The Vicious Hillbilly, Or Dating in the Deep South


That's the name of Dawn Larsen's one-woman show. As described in the festival website:

It all began when Dawn was ordering songs on a CD released in March 2016. She realized the songs were literally a chronicle of her very pathetic love life through online dating since moving to the deep South. See, she figured out that the best way for her to work through obsessing over something(one) was to write a song about it and perform it. Thus, this show. Dawn has uncovered eleven valuable lessons, which she shares with you in this story of her discovery of who she is, what she wants, and that love is her divine right.
A middle-aged woman diving into online dating in the deep South? That could be sorrowful or hilarious. The show was both. Larsen wove together her songs with a series of stories about the experience. The stories each had an accompanying illustration (example above). One bad experience after another led to a conclusion: to thine own self be true.

You can find out more or even get a CD of her songs on her website



Tuesday, August 21, 2018

Empathy On Sale


Krish Mohan is a stand up comedian, but not the usual type. Nothing raunchy. He demands attention and perceptiveness from the audience, which, IMHO, he got from from some parts and not from others. 

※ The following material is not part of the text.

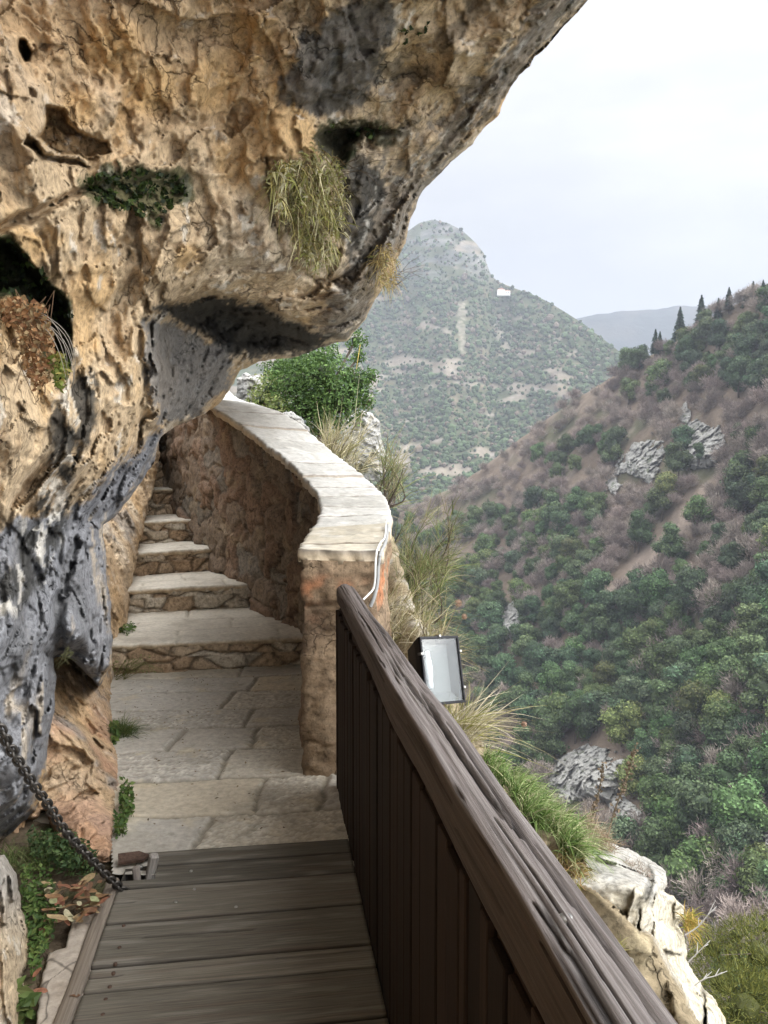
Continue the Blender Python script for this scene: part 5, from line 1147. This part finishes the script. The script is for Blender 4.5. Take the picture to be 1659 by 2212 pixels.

His family is from India, which gives him the ability to see American race issues acutely but not from the center of the conflict. So, um, Krish is not a nickname for Christopher and his last name is not Irish, even though it sounds like it. The act is certainly political and definitely from a gauche point of view, something our family is quite comfortable with.

Not sure what the title is about, unless it refers to the price of a ticket. 

Shooting one-person shows can be tough for a photographer. Not a lot of visual variety. It's like a long portrait session with an uncooperative subject.    




Monday, August 20, 2018

Madeleine Monday - Fifth Birthday


Time, indeed, marches on. My favorite moppet is five today. Since she just started kindergarten she doesn't have a lot of friends to invite to a party. Just the family this year. All of her presents were books, which delighted her. Well, mom got her a stuffed birthday bear a few days early, which was also a big hit. 

Phone cam shots but not too bad.   



Drama


I've taken more than 5,000 pix over the first four days of The Fringe, with next weekend still to go. Lots of them are junk, of course, but there some gold nuggets amidst the gravel. This was taken yesterday and is the one that sticks with me the most. The play is called Pain by Tony Marr, Jr. It is about the lives of young black men and the huge barriers that face them, try as they may to do the right thing.

This scene was a drug deal gone bad. Toy gun, of course. So much more to edit. The festival resumes Thursday night.   

Sunday, August 19, 2018

Drip Painting Explained


A favorite from last year's Fringe, Matthew Marcum, returned for another performance of Pollock: A Frequency Parable. It is hard to explain. The show starts with images and words from the painter Jackson Pollock. It proceeds with the energy of Pollock's painting technique through physical expression, singing that slips into ululation, ecstatic, seemingly out of control but leading to an emotional conclusion. Once again, I thought it was a knockout.